## Exercise details
Return exactly the listing's lines, from its first line to the line holding "scene = bpy.context.scene", ends included.
* BEGIN Supplied material *
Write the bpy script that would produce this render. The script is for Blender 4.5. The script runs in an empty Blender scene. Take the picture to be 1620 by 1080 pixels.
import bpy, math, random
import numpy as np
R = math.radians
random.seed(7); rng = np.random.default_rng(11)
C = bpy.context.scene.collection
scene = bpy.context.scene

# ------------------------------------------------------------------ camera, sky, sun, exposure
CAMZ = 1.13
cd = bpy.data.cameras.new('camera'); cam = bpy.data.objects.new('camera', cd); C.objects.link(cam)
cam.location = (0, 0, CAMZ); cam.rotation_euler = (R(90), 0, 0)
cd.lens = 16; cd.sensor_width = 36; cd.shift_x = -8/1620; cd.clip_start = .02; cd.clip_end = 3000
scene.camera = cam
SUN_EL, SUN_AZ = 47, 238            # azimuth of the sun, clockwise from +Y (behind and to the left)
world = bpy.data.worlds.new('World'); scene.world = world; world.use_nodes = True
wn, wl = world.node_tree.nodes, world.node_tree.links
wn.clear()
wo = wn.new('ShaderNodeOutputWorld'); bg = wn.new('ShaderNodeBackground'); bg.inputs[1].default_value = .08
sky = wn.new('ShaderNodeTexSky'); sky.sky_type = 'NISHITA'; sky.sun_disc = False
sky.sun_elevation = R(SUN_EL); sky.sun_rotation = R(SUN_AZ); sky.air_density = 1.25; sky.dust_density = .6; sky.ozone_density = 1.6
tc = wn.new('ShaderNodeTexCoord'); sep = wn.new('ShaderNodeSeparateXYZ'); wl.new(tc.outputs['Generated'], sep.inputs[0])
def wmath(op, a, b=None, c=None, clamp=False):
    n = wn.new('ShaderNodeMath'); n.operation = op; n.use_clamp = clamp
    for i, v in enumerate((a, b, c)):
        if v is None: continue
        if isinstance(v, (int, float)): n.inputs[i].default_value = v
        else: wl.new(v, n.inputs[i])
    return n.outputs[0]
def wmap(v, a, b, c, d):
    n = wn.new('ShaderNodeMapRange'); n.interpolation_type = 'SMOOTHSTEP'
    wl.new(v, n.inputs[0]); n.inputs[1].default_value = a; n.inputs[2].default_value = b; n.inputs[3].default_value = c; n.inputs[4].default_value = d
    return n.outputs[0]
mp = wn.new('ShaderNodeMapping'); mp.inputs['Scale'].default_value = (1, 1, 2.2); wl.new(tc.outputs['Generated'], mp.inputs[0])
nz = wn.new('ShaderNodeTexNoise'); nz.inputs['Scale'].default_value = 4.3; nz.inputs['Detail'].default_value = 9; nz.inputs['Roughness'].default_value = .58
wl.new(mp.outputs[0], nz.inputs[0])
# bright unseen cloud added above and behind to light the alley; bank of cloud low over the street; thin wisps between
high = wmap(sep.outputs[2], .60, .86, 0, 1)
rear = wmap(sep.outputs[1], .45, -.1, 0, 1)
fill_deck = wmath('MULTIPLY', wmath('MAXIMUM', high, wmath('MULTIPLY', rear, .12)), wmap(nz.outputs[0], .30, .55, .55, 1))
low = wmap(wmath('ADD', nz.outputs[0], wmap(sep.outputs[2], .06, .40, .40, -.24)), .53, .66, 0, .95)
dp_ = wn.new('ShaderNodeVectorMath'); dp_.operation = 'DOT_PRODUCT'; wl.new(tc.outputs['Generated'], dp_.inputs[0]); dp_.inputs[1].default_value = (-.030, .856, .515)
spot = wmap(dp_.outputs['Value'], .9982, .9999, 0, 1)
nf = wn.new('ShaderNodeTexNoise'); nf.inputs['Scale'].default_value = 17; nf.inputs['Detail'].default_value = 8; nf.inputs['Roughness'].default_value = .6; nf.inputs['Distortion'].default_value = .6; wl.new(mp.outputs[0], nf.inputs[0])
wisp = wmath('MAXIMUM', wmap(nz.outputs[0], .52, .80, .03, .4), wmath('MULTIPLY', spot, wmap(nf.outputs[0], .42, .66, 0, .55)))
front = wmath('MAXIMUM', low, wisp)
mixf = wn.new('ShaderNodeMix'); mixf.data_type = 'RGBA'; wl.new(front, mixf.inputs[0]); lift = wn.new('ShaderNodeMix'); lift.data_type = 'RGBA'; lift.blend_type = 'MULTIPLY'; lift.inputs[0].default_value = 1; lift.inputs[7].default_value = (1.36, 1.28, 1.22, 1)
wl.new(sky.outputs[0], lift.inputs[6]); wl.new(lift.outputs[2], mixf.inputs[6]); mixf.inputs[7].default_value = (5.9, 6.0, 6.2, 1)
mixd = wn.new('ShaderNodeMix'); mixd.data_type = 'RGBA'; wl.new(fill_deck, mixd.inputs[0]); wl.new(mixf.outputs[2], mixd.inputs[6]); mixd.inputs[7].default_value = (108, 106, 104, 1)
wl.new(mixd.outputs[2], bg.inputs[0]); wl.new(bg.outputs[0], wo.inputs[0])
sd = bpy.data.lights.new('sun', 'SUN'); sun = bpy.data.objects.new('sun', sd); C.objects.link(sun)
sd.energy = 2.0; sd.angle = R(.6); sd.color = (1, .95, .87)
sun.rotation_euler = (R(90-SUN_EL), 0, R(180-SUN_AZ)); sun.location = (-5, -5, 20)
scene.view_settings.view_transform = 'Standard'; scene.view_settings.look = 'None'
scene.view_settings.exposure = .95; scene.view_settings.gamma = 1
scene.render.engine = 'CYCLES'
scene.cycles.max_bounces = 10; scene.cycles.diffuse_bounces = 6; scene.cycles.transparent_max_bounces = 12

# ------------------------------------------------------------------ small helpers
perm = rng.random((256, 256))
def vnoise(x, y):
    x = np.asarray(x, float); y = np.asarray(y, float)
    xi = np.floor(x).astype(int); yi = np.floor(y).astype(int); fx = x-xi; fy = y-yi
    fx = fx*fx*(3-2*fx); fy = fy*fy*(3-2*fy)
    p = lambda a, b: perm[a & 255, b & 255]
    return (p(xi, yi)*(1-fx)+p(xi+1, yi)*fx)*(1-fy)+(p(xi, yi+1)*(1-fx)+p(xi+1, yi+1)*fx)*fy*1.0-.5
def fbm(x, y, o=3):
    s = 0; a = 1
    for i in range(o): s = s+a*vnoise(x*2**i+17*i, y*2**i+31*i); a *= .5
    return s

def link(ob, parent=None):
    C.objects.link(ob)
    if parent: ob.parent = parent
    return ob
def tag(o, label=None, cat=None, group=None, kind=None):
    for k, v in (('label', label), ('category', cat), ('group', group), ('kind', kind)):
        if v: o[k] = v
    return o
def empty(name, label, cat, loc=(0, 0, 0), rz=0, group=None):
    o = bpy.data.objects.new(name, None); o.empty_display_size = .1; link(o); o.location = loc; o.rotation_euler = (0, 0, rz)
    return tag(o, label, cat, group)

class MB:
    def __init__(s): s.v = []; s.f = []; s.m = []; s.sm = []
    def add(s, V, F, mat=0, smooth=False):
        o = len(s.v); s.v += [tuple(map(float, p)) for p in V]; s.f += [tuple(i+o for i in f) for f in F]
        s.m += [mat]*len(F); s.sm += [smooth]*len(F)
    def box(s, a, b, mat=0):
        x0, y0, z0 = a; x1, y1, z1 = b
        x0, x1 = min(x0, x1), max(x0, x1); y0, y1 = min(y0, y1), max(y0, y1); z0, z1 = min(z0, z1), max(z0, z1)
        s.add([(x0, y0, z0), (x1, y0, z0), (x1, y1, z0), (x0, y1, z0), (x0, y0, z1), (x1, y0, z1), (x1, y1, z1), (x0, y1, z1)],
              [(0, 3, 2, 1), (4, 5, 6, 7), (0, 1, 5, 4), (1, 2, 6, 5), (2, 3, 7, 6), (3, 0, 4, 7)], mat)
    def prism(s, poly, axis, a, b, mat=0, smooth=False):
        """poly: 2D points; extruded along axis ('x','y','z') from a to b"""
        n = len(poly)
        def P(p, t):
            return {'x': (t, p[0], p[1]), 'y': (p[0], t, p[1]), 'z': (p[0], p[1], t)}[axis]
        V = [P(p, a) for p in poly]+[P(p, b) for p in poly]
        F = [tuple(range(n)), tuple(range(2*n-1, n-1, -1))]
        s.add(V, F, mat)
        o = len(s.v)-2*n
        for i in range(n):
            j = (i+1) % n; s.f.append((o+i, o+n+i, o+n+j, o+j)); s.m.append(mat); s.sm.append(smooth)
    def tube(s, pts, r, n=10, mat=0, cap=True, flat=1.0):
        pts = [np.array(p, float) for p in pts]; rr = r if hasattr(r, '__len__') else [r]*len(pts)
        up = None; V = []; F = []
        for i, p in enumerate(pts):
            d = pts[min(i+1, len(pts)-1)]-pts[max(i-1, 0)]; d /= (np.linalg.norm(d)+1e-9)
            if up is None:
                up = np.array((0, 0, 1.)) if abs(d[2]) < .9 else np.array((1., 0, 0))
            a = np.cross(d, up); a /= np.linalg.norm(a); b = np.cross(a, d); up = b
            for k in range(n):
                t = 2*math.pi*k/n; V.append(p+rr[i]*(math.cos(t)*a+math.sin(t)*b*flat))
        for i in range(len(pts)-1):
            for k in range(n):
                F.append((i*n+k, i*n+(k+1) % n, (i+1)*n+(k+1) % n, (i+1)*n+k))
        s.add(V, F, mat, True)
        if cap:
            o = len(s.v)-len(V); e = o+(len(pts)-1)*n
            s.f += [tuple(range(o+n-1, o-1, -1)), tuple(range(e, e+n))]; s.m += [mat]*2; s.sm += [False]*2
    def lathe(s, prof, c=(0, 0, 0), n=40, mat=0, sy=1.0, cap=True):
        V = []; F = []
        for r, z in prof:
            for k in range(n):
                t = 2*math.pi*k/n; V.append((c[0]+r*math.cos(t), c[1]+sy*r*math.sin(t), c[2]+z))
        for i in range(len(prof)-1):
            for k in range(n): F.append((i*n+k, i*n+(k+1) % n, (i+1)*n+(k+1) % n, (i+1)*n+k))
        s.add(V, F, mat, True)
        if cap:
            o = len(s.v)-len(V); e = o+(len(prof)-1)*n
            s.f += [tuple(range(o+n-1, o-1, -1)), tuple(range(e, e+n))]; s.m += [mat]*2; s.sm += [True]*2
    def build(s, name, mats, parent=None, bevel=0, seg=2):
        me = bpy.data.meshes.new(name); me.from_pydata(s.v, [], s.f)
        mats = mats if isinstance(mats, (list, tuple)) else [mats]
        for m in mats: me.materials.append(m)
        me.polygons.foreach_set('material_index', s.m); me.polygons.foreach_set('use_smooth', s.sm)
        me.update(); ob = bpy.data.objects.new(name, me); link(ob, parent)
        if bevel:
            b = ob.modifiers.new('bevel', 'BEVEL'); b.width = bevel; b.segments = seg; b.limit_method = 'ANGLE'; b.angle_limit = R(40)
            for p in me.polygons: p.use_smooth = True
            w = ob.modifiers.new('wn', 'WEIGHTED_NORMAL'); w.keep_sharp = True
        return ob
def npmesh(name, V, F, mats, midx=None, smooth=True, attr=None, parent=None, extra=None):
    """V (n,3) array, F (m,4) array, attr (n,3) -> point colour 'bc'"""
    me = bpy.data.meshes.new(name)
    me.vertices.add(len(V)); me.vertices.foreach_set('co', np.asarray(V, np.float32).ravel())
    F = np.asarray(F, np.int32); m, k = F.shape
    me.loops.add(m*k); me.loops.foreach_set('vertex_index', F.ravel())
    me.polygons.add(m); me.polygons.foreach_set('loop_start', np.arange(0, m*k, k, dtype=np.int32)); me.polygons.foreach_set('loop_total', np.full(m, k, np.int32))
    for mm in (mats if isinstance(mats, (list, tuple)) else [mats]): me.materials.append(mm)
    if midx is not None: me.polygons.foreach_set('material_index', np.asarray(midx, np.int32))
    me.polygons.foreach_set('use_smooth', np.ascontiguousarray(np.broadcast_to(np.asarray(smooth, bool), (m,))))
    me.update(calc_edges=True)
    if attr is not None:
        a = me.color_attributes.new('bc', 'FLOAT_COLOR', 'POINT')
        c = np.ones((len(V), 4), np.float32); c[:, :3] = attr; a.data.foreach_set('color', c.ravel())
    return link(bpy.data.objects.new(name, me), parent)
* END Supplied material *
## Complete answer
Write the bpy script that would produce this render. The script is for Blender 4.5. The script runs in an empty Blender scene. Take the picture to be 1620 by 1080 pixels.
import bpy, math, random
import numpy as np
R = math.radians
random.seed(7); rng = np.random.default_rng(11)
C = bpy.context.scene.collection
scene = bpy.context.scene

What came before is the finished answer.